» **INSTRUCTIONS FOR THE TASK**
Copy out all lines with the word "follow" in them.

» **MATERIAL SUPPLIED**
+ + + + + + +

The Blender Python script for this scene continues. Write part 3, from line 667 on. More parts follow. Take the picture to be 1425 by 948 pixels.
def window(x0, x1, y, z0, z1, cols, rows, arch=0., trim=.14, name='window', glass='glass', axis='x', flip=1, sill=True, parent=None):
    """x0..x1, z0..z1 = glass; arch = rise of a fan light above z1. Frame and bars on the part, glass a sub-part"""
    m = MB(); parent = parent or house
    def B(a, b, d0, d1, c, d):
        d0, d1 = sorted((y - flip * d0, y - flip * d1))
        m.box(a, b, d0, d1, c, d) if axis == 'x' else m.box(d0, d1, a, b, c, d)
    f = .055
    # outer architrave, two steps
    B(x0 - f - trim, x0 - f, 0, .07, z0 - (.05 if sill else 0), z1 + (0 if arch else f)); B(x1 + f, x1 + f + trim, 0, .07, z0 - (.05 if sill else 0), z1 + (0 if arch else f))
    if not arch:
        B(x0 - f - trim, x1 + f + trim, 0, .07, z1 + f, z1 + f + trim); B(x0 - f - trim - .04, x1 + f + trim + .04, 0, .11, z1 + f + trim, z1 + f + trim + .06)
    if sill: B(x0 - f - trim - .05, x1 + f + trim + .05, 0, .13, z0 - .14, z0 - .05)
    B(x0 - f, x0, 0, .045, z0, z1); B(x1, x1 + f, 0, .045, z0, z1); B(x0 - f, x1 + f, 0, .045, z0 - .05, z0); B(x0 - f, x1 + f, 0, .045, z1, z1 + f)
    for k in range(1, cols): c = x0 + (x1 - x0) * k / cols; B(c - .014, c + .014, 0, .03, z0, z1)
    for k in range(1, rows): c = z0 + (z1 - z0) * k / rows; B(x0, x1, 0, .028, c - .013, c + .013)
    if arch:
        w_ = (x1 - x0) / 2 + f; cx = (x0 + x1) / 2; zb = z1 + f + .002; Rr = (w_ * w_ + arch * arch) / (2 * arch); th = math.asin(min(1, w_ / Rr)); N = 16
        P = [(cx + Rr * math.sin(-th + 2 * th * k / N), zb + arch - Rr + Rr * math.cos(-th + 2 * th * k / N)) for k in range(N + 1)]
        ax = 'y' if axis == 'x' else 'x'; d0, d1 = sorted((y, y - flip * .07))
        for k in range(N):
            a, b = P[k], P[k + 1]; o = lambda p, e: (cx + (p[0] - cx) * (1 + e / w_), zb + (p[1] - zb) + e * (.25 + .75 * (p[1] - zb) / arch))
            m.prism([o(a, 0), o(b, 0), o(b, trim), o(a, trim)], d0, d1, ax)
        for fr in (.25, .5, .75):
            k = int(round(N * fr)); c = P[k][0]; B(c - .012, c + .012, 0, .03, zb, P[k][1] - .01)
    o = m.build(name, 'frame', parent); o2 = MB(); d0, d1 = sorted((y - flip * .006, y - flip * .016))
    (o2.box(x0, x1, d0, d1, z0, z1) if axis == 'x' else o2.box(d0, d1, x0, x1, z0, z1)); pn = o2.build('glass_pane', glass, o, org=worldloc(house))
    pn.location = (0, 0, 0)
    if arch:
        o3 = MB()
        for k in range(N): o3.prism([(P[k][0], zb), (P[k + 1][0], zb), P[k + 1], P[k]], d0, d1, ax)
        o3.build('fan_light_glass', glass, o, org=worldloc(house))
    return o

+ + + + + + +

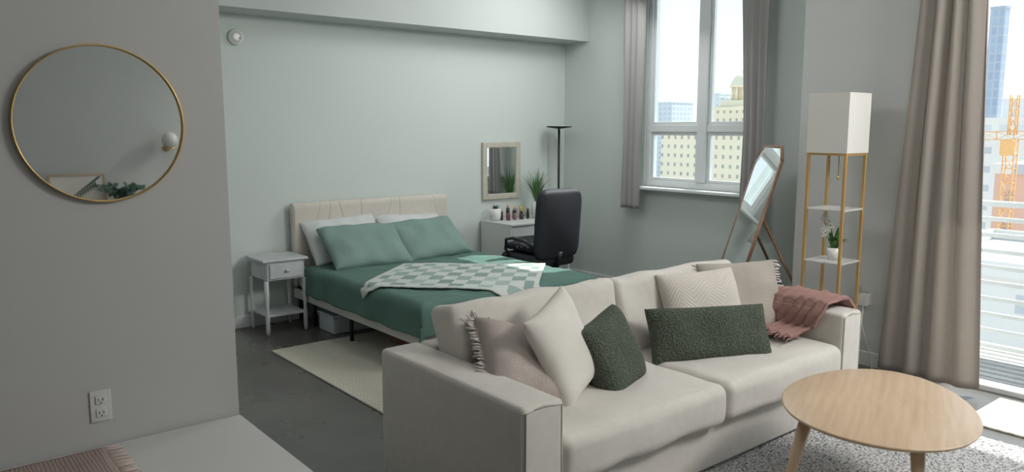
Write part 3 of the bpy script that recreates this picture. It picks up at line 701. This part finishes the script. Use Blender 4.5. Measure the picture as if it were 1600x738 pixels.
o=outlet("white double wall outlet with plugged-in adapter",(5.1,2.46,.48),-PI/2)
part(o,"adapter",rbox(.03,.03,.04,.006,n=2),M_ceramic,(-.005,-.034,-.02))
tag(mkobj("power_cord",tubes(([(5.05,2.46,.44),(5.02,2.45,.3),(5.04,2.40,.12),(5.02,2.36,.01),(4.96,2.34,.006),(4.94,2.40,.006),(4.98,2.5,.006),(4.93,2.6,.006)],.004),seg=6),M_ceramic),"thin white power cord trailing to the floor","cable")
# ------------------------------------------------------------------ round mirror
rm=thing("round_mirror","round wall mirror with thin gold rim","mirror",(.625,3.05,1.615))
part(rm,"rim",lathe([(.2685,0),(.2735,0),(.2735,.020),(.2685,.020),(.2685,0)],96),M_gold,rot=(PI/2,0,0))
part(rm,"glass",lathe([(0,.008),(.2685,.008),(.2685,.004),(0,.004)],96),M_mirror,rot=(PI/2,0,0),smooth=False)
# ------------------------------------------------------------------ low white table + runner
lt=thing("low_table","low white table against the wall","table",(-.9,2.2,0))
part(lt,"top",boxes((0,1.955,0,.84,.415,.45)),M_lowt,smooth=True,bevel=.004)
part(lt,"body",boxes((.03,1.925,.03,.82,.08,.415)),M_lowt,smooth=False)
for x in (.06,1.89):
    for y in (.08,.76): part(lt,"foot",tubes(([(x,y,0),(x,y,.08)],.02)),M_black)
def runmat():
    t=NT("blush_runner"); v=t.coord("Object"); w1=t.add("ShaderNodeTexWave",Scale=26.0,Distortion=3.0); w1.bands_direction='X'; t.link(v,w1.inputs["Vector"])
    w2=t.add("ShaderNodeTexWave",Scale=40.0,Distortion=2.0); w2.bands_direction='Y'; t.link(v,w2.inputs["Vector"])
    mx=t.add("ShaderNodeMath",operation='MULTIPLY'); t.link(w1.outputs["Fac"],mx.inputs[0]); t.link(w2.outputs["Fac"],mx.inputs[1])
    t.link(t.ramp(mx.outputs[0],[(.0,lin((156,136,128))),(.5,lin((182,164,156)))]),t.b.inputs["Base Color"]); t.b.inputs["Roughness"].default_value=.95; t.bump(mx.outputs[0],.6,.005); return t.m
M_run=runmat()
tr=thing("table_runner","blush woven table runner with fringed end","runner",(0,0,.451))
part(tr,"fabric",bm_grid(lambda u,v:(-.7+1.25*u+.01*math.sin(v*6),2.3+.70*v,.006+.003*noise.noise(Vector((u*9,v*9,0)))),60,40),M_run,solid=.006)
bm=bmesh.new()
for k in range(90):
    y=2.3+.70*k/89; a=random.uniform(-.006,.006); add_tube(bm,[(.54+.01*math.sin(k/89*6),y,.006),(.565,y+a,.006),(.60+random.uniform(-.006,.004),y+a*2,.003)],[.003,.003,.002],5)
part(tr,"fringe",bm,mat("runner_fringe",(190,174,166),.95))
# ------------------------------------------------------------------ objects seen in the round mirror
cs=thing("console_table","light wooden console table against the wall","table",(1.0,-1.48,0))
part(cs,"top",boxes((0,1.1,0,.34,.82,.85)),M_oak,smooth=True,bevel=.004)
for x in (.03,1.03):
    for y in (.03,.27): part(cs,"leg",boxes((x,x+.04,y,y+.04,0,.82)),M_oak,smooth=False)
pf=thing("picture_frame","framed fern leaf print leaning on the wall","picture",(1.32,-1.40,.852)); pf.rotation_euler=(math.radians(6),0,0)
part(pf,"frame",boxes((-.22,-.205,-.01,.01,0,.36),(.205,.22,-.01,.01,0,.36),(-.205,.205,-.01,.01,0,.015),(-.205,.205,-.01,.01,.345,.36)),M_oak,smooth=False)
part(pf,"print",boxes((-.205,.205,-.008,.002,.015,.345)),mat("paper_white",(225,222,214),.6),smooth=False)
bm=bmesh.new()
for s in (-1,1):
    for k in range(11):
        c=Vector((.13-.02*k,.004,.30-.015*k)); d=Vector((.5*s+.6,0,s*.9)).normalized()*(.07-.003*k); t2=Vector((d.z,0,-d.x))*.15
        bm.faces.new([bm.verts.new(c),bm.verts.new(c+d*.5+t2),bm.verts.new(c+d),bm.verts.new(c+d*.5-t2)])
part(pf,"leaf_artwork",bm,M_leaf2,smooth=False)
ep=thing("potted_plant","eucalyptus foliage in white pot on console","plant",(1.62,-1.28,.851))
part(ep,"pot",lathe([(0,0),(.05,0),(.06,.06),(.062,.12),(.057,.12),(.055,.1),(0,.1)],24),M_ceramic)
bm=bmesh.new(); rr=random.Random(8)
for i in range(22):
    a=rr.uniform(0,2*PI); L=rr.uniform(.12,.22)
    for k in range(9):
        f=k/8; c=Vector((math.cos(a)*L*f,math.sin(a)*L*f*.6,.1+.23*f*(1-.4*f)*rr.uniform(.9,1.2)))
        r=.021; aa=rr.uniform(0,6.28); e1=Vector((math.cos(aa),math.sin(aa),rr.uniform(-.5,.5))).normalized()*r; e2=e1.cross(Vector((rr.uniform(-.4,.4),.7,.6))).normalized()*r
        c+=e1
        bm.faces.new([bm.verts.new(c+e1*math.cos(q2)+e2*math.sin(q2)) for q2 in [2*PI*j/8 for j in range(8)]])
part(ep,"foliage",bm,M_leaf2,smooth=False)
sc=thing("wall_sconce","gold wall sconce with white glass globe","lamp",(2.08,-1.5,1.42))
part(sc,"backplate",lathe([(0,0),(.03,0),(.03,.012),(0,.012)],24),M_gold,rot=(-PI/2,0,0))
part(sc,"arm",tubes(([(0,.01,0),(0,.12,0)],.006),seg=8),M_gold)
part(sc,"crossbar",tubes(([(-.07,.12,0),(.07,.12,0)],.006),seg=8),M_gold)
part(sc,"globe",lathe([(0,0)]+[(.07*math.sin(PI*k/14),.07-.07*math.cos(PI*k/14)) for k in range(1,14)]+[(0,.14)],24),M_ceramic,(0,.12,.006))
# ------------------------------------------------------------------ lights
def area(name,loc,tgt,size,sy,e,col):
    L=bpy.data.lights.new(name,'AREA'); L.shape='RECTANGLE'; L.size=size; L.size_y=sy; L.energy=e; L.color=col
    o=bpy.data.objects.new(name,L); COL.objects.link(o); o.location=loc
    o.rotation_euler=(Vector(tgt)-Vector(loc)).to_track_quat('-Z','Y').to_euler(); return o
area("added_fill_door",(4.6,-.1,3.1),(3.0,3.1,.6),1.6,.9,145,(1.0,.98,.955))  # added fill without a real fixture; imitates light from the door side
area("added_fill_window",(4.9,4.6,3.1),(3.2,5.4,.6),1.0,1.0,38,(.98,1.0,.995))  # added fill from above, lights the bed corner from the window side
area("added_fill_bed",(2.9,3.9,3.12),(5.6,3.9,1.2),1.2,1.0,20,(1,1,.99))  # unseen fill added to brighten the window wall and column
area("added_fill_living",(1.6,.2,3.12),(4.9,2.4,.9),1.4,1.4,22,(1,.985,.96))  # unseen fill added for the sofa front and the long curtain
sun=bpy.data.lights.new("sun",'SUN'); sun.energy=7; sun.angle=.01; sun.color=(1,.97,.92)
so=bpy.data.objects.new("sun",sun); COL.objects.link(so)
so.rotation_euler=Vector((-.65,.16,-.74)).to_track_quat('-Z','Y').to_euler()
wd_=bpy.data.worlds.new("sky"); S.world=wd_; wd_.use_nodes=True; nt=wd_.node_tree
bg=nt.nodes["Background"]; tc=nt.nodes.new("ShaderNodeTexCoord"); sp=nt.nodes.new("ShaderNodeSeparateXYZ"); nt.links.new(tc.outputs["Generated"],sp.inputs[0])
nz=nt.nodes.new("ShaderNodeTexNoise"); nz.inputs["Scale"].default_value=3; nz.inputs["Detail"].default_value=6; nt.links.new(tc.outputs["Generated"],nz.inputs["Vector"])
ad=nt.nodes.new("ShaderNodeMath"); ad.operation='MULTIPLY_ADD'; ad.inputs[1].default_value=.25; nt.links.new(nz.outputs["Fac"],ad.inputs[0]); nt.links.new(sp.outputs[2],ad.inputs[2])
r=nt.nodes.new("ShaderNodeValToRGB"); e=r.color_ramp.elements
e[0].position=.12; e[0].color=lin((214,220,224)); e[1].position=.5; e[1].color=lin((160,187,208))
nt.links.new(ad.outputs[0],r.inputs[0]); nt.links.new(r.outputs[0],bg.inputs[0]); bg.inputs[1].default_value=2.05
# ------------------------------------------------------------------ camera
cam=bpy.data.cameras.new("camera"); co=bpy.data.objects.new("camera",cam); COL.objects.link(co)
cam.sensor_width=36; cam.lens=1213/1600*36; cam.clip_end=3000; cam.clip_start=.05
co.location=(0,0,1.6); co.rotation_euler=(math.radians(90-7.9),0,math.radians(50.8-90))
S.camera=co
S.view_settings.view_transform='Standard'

+ + + + + + +

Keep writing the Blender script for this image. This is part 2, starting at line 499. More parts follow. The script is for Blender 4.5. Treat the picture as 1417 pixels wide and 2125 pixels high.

+ + + + + + +

» **WRITTEN REPLY**
The Blender Python script for this scene continues. Write part 3, from line 667 on. More parts follow. Take the picture to be 1425 by 948 pixels.
Keep writing the Blender script for this image. This is part 2, starting at line 499. More parts follow. The script is for Blender 4.5. Treat the picture as 1417 pixels wide and 2125 pixels high.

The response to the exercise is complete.